_Work required_.
Identify, in the records below, every line where the string "picture" appears, and copy each such line.

Scene script records:
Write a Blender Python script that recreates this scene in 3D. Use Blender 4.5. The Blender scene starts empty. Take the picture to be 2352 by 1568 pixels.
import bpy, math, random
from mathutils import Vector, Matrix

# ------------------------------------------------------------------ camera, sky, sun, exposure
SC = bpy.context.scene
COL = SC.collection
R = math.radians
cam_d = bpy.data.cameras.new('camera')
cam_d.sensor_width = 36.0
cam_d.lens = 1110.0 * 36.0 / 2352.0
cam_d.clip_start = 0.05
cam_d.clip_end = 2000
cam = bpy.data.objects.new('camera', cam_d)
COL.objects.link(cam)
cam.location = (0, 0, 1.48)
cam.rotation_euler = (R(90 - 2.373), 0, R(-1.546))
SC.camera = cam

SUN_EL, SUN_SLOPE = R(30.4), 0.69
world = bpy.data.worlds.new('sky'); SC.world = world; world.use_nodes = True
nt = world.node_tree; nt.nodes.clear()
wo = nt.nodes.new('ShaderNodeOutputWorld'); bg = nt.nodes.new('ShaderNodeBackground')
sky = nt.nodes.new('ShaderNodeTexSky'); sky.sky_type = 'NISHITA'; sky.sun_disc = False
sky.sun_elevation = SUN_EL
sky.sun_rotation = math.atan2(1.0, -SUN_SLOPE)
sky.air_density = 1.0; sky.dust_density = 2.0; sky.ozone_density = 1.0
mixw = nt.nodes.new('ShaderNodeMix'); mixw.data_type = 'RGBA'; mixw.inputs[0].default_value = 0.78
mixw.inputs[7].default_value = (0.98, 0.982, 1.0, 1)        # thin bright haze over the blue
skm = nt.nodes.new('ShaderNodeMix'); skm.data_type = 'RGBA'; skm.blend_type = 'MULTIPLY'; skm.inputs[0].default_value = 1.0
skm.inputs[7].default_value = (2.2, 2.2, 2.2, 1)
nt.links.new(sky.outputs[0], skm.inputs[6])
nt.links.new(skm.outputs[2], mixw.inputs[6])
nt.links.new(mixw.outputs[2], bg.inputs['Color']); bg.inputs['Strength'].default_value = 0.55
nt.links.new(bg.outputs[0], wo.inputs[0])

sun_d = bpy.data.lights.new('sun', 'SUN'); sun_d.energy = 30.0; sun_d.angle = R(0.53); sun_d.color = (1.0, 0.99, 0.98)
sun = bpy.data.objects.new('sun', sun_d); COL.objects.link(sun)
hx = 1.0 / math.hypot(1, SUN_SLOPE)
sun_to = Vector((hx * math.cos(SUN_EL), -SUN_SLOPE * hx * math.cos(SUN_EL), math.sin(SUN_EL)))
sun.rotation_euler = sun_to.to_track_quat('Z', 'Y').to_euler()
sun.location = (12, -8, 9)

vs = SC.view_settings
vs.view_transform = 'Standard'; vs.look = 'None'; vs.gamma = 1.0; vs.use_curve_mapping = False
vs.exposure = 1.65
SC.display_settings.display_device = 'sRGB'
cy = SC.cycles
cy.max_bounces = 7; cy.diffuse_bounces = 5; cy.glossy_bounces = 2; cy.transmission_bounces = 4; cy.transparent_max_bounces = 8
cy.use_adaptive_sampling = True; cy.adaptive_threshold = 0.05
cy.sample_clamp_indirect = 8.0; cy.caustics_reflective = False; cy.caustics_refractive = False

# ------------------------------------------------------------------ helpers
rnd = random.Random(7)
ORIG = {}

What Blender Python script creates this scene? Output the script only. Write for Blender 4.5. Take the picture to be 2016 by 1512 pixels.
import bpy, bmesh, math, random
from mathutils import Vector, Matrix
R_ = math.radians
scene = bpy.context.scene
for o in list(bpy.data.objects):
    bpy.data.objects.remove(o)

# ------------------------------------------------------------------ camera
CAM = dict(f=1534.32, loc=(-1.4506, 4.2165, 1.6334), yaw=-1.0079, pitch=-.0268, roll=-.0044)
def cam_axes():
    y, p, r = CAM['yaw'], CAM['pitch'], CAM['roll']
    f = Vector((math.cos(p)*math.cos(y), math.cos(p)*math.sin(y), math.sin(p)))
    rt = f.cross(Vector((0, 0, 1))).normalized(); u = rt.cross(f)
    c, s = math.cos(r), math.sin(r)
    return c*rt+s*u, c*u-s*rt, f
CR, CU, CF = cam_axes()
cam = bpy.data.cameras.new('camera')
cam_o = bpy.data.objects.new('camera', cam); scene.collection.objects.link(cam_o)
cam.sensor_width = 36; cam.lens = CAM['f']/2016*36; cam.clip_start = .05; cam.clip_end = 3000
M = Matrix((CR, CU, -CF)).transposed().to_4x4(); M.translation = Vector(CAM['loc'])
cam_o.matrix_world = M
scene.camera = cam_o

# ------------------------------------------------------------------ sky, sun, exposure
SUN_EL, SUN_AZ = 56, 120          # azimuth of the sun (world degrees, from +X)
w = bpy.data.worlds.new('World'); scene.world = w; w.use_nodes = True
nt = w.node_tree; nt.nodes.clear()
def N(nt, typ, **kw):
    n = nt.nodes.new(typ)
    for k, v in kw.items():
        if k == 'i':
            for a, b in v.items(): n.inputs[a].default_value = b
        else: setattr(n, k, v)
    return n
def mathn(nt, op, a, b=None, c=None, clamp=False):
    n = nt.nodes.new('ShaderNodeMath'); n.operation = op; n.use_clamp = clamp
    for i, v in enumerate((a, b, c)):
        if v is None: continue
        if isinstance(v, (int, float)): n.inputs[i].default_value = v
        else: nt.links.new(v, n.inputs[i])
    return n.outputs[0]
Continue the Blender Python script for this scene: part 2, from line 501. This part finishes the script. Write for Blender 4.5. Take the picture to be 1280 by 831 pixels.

_Solved exercise_.
Write a Blender Python script that recreates this scene in 3D. Use Blender 4.5. The Blender scene starts empty. Take the picture to be 2352 by 1568 pixels.
What Blender Python script creates this scene? Output the script only. Write for Blender 4.5. Take the picture to be 2016 by 1512 pixels.
Continue the Blender Python script for this scene: part 2, from line 501. This part finishes the script. Write for Blender 4.5. Take the picture to be 1280 by 831 pixels.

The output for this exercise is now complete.